Le second acte nous amène sur la lune, où l’homme s’est basé et a découvert d’étranges signes. Dans le troisième acte, nous suivons la missions d’un équipage en mission vers Jupiter. L’un des points centraux de ce film, notamment développé dans le troisième acte, réside dans la relation entre l’homme et la technologie. En effet, dans un futur où presque tout deviendra possible, l’homme, qui a toujours su mettre son intelligence à profit pour mettre au point de nouvelles inventions, ne sera-t-il pas un jour confronté à la menace d’être lui-même dépassé par ses propres inventions ?
Le film a bien sûr un intérêt esthétique, car il est vraiment magnifique pour l’époque. Nous voyageons dans le vaste cosmos, on survole des décors désolés de planètes inhabitées, on observe des vaisseaux titanesques… Mais il joue avant tout sur la psychologie, sur notre méconnaissance du futur et de l’infinité de l’espace. Nous sommes habités par la même angoisse que Dave Bowman, envoyé en mission vers Jupiter, dont la maîtrise du vaisseau a été confiée à HAL-9000, un ordinateur surpuissant et supposé infaillible. Bowman va être confronté à l’inconnu et à l’imprévisible dans une situation qui rappelle Gravity, un exemple beaucoup plus récent. Dans le vaste espace, qui viendra vous sauver ? Comment faire quand le vide infini vous laisse dans une solitude absolue, jusqu’à ce que votre respiration devienne la seule mélodie audible dans ce silence obstiné et terrifiant ?
Et que dire du quatrième acte… Je ne pourrais même pas le décrire car il est tout bonnement indescriptible. Il représente l’apothéose d’un space opera rempli de mystères, qui nous transporte à travers un voyage interstellaire et vous propulse vers l’inconnu et les peurs viscérales qu’il inspire. Qui a fabriqué ces mystérieux monolithes, pourquoi et à quoi servent-ils ? Quid de la mission vers Jupiter ? Les questions sans réponse sont au cœur de ce film d’une lenteur oppressante, laquelle est un élément central de l’ambiance que veut restituer Kubrick. Celui-ci a su subdiviser son œuvre en quatre actes bien distincts et pourtant tous bien liés, entre autres par la découverte et la volonté de percer à jour les mystères de l’univers.

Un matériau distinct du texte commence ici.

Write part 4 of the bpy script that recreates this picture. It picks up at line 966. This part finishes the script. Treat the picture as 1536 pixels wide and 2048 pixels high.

Stanley Kubrick a déversé toute son ambition dans ce film, colossale réalisation qui ne laisse rien au hasard et se permet de rester encore incomparable presque cinquante ans après. Il fait marcher les gens la tête à l’envers, crée des vaisseaux démesurés, se hisse à la pointe des connaissances scientifiques de l’époque… Il ne s’est donné aucune limite dans son art en constituant ainsi un classique parmi les classiques, et nous permettant de vivre une expérience unique qui s’étale sur plus de deux heures. Il est impossible de relever tous les éléments importants du film, car ils le sont tous, et lui confèrent une justesse absolue.
Interstellar avait eu le mérite de me faire le même effet à sa sortie. 2001 : L’Odyssée de l’Espace est un film cruellement froid et silencieux, à l’image du vaste espace, et il nous inspire à la fois la peur et la curiosité qui nous animent face à l’inconnu. Accompagné d’une bande originale classique devenue culte, Stanley Kubrick nous a composé une valse interstellaire déstabilisante, qui vous fera voyager à travers les dimensions et vous retournera littéralement le cerveau. Il est bien difficile de ne pas se sentir perturbé et gêné au visionnage de ce film, mais cette sensation d’avoir vu quelque chose de grand et d’impalpable, capable de vous surprendre et de vous laisser encore dans le doute, est bien trop rare pour ne pas considérer ce film comme un véritable classique qu’il faut avoir vu au moins une fois dans sa vie.